__WORK INSTRUCTIONS__.
Transcribe the full listing exactly, and drop every picture.
★ ★ ★ ★
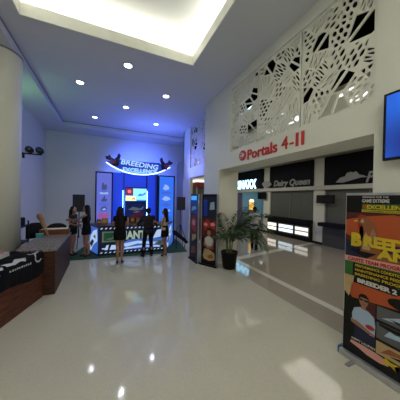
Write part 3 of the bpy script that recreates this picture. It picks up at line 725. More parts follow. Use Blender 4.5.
onto_cloth('white_print', [[(.42+k*.052, .075+.012*(k % 2)), (.455+k*.052, .075), (.455+k*.052, .112), (.42+k*.052, .112)] for k in range(10)]+[[(1.1, .08), (1.3, .06), (1.32, .10), (1.12, .13)]])
# light-coloured bag and papers on the near desk by the column
t = thing('paper_bundle', 'crumpled white paper bundle behind the black cloth, beside the column', 'papers', (-1.72, 4.55, .976), math.radians(-10))
bm = bmesh.new()
for k in range(5): bx(bm, -.12+rp_.uniform(-.02, .02), .12, -.15, .15, k*.014, k*.014+.012)
obj('sheets', bm, mat('paper white', (.55, .52, .48), .7), t)
bm = bmesh.new(); prism(bm, [(-.08, -.1), (.07, -.13), (.10, .06), (-.05, .09)], .07, .10); obj('pink_slip', bm, mat('pink paper', (.5, .2, .22), .7), t)
# things behind the desk
t = thing('paper_roll', 'brown paper roll standing tilted, flared at its top, behind the reception desk', 'paper roll', (-1.54, 6.85, .946), 0)
bm = bmesh.new()
tube(bm, [(.05, 0, .0), (-.03, .0, .22), (-.09, 0, .42), (-.14, 0, .52), (-.15, 0, .60)], [.028, .045, .06, .075, .065], 12); obj('wrapped_paper', bm, mat('brown paper', (.36, .20, .10), .7, nscale=20), t, True)
bm = bmesh.new(); tube(bm, [(-.017, 0, .18), (-.027, 0, .21)], [.047, .048], 12); obj('tie', bm, mat('tie string', (.6, .5, .3), .6), t)
def chair(loc, rz, label):
    t = thing('office_chair', label, 'chair', loc, rz, 'black chairs behind the reception desk')
    bm = bmesh.new(); bx(bm, -.24, .24, -.24, .24, .44, .52, 0, .03); obj('seat', bm, blackm, t, True)
    bm = bmesh.new(); n = 14
    rg = []
    for k in range(n+1):
        a = -1+2*k/n; x = .27*a; y = -.26+.06*a*a; top = 1.12-.10*abs(a)**3
        rg.append([bm.verts.new((x, y, .60)), bm.verts.new((x, y-.05, .60)), bm.verts.new((x, y-.05, top)), bm.verts.new((x, y, top))])
    for a, b in zip(rg, rg[1:]):
        for k in range(4): bm.faces.new((a[k], a[(k+1) % 4], b[(k+1) % 4], b[k]))
    bm.faces.new(rg[0]); bm.faces.new(rg[-1][::-1]); obj('backrest', bm, blackm, t, True)
    bm = bmesh.new(); tube(bm, [(0, -.24, .47), (0, -.31, .5), (0, -.31, .8)], .02, 8); obj('back_bracket', bm, black, t)
    bm = bmesh.new(); tube(bm, [(0, 0, .08), (0, 0, .44)], .028, 10); obj('column', bm, silver, t)
    for k in range(5):
        a = k*2*PI/5; bm = bmesh.new(); tube(bm, [(0, 0, .10), (.26*math.cos(a), .26*math.sin(a), .06)], [.024, .016], 8); l_ = obj('leg', bm, black, t)
        bm = bmesh.new(); ell(bm, (.26*math.cos(a), .26*math.sin(a), .028), (.028, .028, .028), 10); obj('caster', bm, black, l_, True)
chair((-2.12, 8.35, 0), math.radians(200), 'black office chair behind the desk, left of the brown paper roll')
chair((-1.55, 8.0, 0), math.radians(180), 'black office chair behind the desk, right of the brown paper roll')
t = thing('teal_box', 'small teal box on the desk at the foot of the brown paper roll', 'box', (-1.62, 6.62, .946), .2)
bm = bmesh.new(); bx(bm, -.08, .08, -.05, .05, 0, .09, 0, .006); obj('carton', bm, mat('teal carton', (.05, .30, .32), .5), t); box('lid', -.083, .083, -.053, .053, .09, .105, mat('teal lid', (.1, .4, .4), .5), t)
t = thing('storage_rack', 'dark rack of bags and boxes against the left wall behind the column', 'rack', (-2.42, 7.3, 0), 0)
for z in (.25, .70, 1.15): box('shelf', -.3, .3, -.35, .35, z, z+.03, black, t)
for x in (-.28, .26):
    for y in (-.33, .31): box('post', x, x+.03, y, y+.03, 0, 1.3, black, t)
def simple(name, lab, cat, loc, dims, m_, rz=0, grp=None):
    t = thing(name, lab, cat, loc, rz, grp); x, y, z = dims
    bm = bmesh.new(); bx(bm, -x/2, x/2, -y/2, y/2, 0, z, 0, min(dims)*.12); obj('body', bm, m_, t)
    return t
a = simple('carton', 'pale grey carton on the middle shelf of the dark rack', 'box', (-2.40, 7.2, .731), (.36, .32, .2), mat('pale carton', (.3, .3, .32), .6)); box('tape', -.181, .181, -.02, .02, .199, .203, Gy, a)
a = simple('duffel_bag', 'black duffel bag on the top shelf of the dark rack', 'bag', (-2.40, 7.3, 1.181), (.42, .5, .22), blackm); bm = bmesh.new(); tube(bm, [(.0, -.14, .20), (0, -.1, .30), (0, .1, .30), (0, .14, .20)], .012, 8); obj('handle', bm, black, a)
a = simple('duffel_bag', 'dark bag on the lowest shelf of the dark rack', 'bag', (-2.40, 7.3, .281), (.44, .5, .26), mat('dark bag', (.04, .035, .04), .8)); bm = bmesh.new(); tube(bm, [(.0, -.14, .24), (0, -.1, .34), (0, .1, .34), (0, .14, .24)], .012, 8); obj('handle', bm, black, a)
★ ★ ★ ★
__COMPLETED TASK__.
Write part 3 of the bpy script that recreates this picture. It picks up at line 725. More parts follow. Use Blender 4.5.
onto_cloth('white_print', [[(.42+k*.052, .075+.012*(k % 2)), (.455+k*.052, .075), (.455+k*.052, .112), (.42+k*.052, .112)] for k in range(10)]+[[(1.1, .08), (1.3, .06), (1.32, .10), (1.12, .13)]])
# light-coloured bag and papers on the near desk by the column
t = thing('paper_bundle', 'crumpled white paper bundle behind the black cloth, beside the column', 'papers', (-1.72, 4.55, .976), math.radians(-10))
bm = bmesh.new()
for k in range(5): bx(bm, -.12+rp_.uniform(-.02, .02), .12, -.15, .15, k*.014, k*.014+.012)
obj('sheets', bm, mat('paper white', (.55, .52, .48), .7), t)
bm = bmesh.new(); prism(bm, [(-.08, -.1), (.07, -.13), (.10, .06), (-.05, .09)], .07, .10); obj('pink_slip', bm, mat('pink paper', (.5, .2, .22), .7), t)
# things behind the desk
t = thing('paper_roll', 'brown paper roll standing tilted, flared at its top, behind the reception desk', 'paper roll', (-1.54, 6.85, .946), 0)
bm = bmesh.new()
tube(bm, [(.05, 0, .0), (-.03, .0, .22), (-.09, 0, .42), (-.14, 0, .52), (-.15, 0, .60)], [.028, .045, .06, .075, .065], 12); obj('wrapped_paper', bm, mat('brown paper', (.36, .20, .10), .7, nscale=20), t, True)
bm = bmesh.new(); tube(bm, [(-.017, 0, .18), (-.027, 0, .21)], [.047, .048], 12); obj('tie', bm, mat('tie string', (.6, .5, .3), .6), t)
def chair(loc, rz, label):
    t = thing('office_chair', label, 'chair', loc, rz, 'black chairs behind the reception desk')
    bm = bmesh.new(); bx(bm, -.24, .24, -.24, .24, .44, .52, 0, .03); obj('seat', bm, blackm, t, True)
    bm = bmesh.new(); n = 14
    rg = []
    for k in range(n+1):
        a = -1+2*k/n; x = .27*a; y = -.26+.06*a*a; top = 1.12-.10*abs(a)**3
        rg.append([bm.verts.new((x, y, .60)), bm.verts.new((x, y-.05, .60)), bm.verts.new((x, y-.05, top)), bm.verts.new((x, y, top))])
    for a, b in zip(rg, rg[1:]):
        for k in range(4): bm.faces.new((a[k], a[(k+1) % 4], b[(k+1) % 4], b[k]))
    bm.faces.new(rg[0]); bm.faces.new(rg[-1][::-1]); obj('backrest', bm, blackm, t, True)
    bm = bmesh.new(); tube(bm, [(0, -.24, .47), (0, -.31, .5), (0, -.31, .8)], .02, 8); obj('back_bracket', bm, black, t)
    bm = bmesh.new(); tube(bm, [(0, 0, .08), (0, 0, .44)], .028, 10); obj('column', bm, silver, t)
    for k in range(5):
        a = k*2*PI/5; bm = bmesh.new(); tube(bm, [(0, 0, .10), (.26*math.cos(a), .26*math.sin(a), .06)], [.024, .016], 8); l_ = obj('leg', bm, black, t)
        bm = bmesh.new(); ell(bm, (.26*math.cos(a), .26*math.sin(a), .028), (.028, .028, .028), 10); obj('caster', bm, black, l_, True)
chair((-2.12, 8.35, 0), math.radians(200), 'black office chair behind the desk, left of the brown paper roll')
chair((-1.55, 8.0, 0), math.radians(180), 'black office chair behind the desk, right of the brown paper roll')
t = thing('teal_box', 'small teal box on the desk at the foot of the brown paper roll', 'box', (-1.62, 6.62, .946), .2)
bm = bmesh.new(); bx(bm, -.08, .08, -.05, .05, 0, .09, 0, .006); obj('carton', bm, mat('teal carton', (.05, .30, .32), .5), t); box('lid', -.083, .083, -.053, .053, .09, .105, mat('teal lid', (.1, .4, .4), .5), t)
t = thing('storage_rack', 'dark rack of bags and boxes against the left wall behind the column', 'rack', (-2.42, 7.3, 0), 0)
for z in (.25, .70, 1.15): box('shelf', -.3, .3, -.35, .35, z, z+.03, black, t)
for x in (-.28, .26):
    for y in (-.33, .31): box('post', x, x+.03, y, y+.03, 0, 1.3, black, t)
def simple(name, lab, cat, loc, dims, m_, rz=0, grp=None):
    t = thing(name, lab, cat, loc, rz, grp); x, y, z = dims
    bm = bmesh.new(); bx(bm, -x/2, x/2, -y/2, y/2, 0, z, 0, min(dims)*.12); obj('body', bm, m_, t)
    return t
a = simple('carton', 'pale grey carton on the middle shelf of the dark rack', 'box', (-2.40, 7.2, .731), (.36, .32, .2), mat('pale carton', (.3, .3, .32), .6)); box('tape', -.181, .181, -.02, .02, .199, .203, Gy, a)
a = simple('duffel_bag', 'black duffel bag on the top shelf of the dark rack', 'bag', (-2.40, 7.3, 1.181), (.42, .5, .22), blackm); bm = bmesh.new(); tube(bm, [(.0, -.14, .20), (0, -.1, .30), (0, .1, .30), (0, .14, .20)], .012, 8); obj('handle', bm, black, a)
a = simple('duffel_bag', 'dark bag on the lowest shelf of the dark rack', 'bag', (-2.40, 7.3, .281), (.44, .5, .26), mat('dark bag', (.04, .035, .04), .8)); bm = bmesh.new(); tube(bm, [(.0, -.14, .24), (0, -.1, .34), (0, .1, .34), (0, .14, .24)], .012, 8); obj('handle', bm, black, a)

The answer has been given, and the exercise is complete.